Nippon Life India Asset Management has been a key beneficiary, with passive QAAUM rising to 35.2 percent of its mutual fund book from 27 percent two years earlier. ETF QAAUM stood at Rs 2.42 lakh crore, up 57 percent year-on-year and 16 percent quarter-on-quarter, while gold and silver ETFs together reached Rs 0.85 lakh crore, up 23 percent sequentially. Its overall market share rose to 8.89 percent, the highest since June 2019. At UTI Asset Management Company, ETFs and index funds accounted for 48 percent of QAAUM, up from about 34 percent two years earlier. Active equity has declined to 24.5 percent, and net mutual fund yields fell 1.4 basis points quarter-on-quarter to 30.5 basis points.

On the other hand, ICICI Prudential Asset Management Company and HDFC Asset Management Company maintained higher exposure to equity-oriented products. ICICI Prudential's equity and hybrid shares held at about 59 percent of QAAUM, while HDFC AMC's equity mix stood at 67.9 percent, above the industry average of 59.6 percent. This mix was supported by steady SIP inflows, with ICICI Prudential reporting Rs 5,100 crore for the quarter, up from Rs 3,910 crore a year earlier, and HDFC AMC reporting Rs 14,640 crore, up 3.2 percent sequentially.

Profits hit by investment income

While operating performance remained stable, profitability weakened as treasury income turned negative. ICICI Prudential Asset Management Company reported net profit of Rs 763.4 crore, down 16.8 percent quarter-on-quarter, though up 10.4 percent year-on-year.

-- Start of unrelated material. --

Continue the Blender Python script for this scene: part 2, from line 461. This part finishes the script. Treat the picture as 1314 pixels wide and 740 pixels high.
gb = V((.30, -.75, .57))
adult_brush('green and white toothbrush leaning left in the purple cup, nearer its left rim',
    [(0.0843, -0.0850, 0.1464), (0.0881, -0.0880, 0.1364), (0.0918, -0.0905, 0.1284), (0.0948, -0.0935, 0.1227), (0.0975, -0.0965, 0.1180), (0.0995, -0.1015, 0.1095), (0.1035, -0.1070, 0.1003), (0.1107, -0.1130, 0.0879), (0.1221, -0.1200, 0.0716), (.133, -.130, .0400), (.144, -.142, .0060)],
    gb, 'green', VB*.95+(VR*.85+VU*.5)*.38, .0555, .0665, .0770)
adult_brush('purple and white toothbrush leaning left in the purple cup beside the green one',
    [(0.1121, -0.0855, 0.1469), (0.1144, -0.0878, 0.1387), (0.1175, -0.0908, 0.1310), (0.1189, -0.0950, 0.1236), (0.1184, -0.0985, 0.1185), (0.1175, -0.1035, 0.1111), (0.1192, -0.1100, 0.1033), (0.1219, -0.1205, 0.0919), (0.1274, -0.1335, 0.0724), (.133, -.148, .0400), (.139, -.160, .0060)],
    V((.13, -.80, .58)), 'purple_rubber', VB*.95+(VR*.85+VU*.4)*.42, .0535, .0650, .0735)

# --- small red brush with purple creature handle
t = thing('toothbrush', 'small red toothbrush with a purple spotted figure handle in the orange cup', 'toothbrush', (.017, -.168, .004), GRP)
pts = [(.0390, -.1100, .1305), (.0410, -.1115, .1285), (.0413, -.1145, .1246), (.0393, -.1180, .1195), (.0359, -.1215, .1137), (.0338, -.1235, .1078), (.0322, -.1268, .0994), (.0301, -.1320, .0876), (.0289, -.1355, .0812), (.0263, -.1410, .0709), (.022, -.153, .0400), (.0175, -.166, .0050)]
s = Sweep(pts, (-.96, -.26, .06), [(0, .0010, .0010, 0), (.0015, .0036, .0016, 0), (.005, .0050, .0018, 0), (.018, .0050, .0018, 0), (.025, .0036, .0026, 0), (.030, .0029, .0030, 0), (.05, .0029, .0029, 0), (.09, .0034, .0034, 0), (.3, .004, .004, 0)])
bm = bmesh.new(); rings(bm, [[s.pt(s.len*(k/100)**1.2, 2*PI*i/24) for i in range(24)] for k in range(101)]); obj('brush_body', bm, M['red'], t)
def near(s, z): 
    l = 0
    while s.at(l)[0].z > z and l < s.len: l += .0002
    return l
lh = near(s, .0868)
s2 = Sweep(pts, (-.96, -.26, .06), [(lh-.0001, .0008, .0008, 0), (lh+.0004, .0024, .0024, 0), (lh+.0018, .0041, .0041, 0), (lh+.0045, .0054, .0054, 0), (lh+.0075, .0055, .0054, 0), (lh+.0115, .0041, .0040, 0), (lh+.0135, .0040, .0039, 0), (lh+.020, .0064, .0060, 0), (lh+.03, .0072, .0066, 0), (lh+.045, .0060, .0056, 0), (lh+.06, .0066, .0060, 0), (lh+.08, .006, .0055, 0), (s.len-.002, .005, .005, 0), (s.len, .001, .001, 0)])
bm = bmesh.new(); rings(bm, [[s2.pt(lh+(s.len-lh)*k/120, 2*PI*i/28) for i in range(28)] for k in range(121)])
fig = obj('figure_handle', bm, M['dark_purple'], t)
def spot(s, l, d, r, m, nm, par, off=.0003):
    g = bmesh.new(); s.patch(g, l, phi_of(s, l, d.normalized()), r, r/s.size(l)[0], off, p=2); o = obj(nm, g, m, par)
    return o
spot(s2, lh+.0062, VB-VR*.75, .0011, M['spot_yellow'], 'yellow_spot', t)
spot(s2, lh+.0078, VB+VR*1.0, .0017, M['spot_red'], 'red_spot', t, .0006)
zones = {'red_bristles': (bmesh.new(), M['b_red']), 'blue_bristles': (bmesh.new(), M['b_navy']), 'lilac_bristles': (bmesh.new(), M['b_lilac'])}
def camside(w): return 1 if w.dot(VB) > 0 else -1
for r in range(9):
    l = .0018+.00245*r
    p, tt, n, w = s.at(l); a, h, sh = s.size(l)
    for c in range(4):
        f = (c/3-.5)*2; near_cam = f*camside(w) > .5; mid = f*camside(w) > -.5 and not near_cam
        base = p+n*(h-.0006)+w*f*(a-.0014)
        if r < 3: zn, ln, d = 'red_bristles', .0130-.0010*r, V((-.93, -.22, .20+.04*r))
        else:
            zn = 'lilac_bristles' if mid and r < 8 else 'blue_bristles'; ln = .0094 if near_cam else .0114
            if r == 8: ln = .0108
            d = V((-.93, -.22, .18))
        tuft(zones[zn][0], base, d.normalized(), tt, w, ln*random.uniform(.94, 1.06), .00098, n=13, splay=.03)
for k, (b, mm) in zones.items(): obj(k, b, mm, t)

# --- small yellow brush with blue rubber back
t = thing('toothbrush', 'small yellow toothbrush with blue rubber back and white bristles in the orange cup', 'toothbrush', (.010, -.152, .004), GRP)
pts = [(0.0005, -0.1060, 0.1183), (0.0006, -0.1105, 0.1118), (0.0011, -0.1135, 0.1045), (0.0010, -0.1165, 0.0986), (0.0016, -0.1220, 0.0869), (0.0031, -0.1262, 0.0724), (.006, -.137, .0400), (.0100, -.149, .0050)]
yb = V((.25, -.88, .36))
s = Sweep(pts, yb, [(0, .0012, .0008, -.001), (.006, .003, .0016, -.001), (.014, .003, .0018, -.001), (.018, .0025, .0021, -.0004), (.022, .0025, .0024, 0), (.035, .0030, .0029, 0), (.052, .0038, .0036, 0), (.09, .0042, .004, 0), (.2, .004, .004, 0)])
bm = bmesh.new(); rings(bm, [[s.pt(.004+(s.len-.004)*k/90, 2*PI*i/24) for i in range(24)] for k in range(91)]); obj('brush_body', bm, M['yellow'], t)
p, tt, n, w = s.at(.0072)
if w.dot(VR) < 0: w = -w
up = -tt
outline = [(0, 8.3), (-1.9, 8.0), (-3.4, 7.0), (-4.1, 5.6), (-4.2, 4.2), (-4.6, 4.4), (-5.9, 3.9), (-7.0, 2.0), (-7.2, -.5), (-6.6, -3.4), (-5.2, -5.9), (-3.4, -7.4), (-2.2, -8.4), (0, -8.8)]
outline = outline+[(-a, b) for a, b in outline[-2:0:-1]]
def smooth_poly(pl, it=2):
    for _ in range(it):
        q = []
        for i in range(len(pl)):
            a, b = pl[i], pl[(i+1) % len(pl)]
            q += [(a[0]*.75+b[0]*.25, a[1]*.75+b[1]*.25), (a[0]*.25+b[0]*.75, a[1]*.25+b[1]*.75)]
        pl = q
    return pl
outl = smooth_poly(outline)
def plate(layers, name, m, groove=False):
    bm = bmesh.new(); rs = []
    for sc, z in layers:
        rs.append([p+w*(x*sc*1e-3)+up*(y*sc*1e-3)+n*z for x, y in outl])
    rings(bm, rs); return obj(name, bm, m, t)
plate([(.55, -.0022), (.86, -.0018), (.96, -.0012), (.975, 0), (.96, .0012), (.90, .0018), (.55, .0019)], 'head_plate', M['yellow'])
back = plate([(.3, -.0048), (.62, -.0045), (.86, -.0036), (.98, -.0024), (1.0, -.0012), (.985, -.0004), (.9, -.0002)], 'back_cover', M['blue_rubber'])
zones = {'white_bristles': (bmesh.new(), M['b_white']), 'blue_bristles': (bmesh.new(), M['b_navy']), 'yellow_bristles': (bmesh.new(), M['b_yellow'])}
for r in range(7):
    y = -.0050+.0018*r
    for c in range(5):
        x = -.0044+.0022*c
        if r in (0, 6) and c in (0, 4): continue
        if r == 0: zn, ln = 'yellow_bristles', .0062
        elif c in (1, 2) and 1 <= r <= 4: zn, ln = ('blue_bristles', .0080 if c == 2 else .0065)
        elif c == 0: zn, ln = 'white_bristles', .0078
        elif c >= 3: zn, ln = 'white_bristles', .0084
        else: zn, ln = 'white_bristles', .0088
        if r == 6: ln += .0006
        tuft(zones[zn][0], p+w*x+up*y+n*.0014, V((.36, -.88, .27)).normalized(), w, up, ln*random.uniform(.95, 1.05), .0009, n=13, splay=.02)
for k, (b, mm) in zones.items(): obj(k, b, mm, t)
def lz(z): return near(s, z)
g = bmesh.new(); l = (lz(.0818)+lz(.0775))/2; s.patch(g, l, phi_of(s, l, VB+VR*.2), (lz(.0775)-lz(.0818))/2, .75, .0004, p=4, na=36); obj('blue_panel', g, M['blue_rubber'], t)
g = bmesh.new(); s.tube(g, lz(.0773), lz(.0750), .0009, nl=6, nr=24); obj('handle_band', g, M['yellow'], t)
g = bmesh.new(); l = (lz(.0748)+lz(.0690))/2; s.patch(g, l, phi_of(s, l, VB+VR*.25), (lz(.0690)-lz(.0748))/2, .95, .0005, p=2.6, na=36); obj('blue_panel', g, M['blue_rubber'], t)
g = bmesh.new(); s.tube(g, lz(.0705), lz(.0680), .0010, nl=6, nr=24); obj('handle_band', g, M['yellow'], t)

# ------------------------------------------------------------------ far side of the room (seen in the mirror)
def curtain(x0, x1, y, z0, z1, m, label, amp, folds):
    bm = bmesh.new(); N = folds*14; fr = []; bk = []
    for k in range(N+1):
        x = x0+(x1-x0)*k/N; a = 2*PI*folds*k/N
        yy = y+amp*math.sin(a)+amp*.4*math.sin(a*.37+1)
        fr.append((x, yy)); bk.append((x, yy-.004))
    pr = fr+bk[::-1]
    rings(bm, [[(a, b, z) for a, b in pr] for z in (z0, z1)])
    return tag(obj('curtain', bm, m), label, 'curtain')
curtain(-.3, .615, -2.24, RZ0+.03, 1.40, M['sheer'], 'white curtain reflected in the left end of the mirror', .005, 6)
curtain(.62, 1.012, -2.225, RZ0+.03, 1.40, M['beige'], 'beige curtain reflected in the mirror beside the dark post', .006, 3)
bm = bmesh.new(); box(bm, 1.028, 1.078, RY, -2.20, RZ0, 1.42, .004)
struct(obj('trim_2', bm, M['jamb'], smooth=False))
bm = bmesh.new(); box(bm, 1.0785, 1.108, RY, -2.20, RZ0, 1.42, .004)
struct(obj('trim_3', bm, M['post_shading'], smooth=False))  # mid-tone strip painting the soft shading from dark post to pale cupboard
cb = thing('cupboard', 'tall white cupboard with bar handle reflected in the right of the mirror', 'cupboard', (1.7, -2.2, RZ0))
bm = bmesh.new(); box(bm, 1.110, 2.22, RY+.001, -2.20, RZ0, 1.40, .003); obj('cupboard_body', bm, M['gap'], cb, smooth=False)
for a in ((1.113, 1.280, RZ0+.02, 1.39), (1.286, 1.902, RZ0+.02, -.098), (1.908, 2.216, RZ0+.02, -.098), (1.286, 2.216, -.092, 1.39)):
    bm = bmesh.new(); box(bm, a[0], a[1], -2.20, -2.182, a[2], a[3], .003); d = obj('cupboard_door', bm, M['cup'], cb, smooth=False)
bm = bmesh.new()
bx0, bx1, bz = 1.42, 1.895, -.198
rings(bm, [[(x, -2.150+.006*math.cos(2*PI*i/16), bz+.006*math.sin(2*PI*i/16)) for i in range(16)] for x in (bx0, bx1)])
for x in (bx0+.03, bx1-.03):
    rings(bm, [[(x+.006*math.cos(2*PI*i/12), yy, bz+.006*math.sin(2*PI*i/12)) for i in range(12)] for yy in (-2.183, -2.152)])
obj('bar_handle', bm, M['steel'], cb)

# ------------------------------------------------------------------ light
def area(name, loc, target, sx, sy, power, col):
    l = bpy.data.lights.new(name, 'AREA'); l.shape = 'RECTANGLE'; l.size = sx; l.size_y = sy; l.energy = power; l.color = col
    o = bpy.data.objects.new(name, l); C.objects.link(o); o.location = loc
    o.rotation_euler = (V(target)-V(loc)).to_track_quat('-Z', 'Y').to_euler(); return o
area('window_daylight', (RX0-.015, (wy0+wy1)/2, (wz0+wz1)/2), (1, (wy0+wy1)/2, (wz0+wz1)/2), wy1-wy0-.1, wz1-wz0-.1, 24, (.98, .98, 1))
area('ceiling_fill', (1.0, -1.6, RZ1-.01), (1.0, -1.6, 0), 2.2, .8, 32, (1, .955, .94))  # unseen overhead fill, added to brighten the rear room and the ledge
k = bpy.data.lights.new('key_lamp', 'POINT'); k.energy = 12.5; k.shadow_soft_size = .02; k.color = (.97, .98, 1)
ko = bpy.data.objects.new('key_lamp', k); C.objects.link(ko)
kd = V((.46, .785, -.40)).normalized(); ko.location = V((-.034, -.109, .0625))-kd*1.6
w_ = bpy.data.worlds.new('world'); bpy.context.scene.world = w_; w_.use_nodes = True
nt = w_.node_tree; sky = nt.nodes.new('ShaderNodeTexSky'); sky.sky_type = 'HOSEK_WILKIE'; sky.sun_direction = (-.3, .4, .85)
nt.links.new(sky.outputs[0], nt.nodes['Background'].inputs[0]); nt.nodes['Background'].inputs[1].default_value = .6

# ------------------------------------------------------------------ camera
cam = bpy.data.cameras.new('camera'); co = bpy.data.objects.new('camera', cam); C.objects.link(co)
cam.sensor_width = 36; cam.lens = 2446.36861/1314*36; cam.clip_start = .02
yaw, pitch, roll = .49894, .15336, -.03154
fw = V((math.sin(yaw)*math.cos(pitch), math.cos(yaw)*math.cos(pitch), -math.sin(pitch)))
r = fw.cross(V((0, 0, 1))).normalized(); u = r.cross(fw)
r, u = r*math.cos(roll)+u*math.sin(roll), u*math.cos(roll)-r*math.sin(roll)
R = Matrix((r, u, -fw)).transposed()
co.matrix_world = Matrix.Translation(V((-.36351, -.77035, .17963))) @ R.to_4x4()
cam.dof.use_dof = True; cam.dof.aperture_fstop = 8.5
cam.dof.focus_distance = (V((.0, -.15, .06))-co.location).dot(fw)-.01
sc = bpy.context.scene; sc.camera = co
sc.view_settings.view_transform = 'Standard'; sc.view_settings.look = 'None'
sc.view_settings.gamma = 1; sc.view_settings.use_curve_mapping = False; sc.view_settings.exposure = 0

HDFC Asset Management Company reported Rs 622.7 crore, down 19.1 percent sequentially and 2.5 percent year-on-year.

Aditya Birla Sun Life Asset Management reported a net profit of Rs 187.1 crore, down 30.6 percent quarter-on-quarter and 18.0 percent year-on-year, while Canara Robeco Asset Management Company reported Rs 41.4 crore, down 21.6 percent sequentially. UTI Asset Management Company reported a net loss of Rs 51.4 crore compared with a profit a year earlier. On the other hand, Nippon Life India Asset Management reported net profit of Rs 384.5 crore, up 28.9 percent year-on-year, though down 4.8 percent sequentially, supported by stronger operating performance. Its core profit rose 47.3 percent year-on-year to Rs 410 crore.

The decline in reported earnings was largely driven by a sharp swing in other income. ICICI Prudential Asset Management Company reported other income of -negative Rs 89 crore compared with Rs 110 crore in the previous quarter, while HDFC Asset Management Company saw other income fall to Rs 10 crore from Rs 160 crore. Aditya Birla Sun Life Asset Management reported negative Rs 33 crore versus Rs 84 crore, and UTI Asset Management Company reported negative Rs 148 crore.

TER pressure gradual

On Total Expense Ratio, management commentary pointed to a modest but broad-based impact. The shift to a base TER structure and removal of the 5 basis point exit load is expected to reduce yields by about 3-4 basis points. Most AMCs indicated that part of this impact would be passed on to distributors through lower commissions. For example, UTI Asset Management Company said it intends to pass on the full 5 basis point impact, while ICICI Prudential Asset Management Company indicated that discussions were ongoing. The impact is likely to vary, with AMCs having higher direct channel share and less flexibility to offset changes through distribution costs.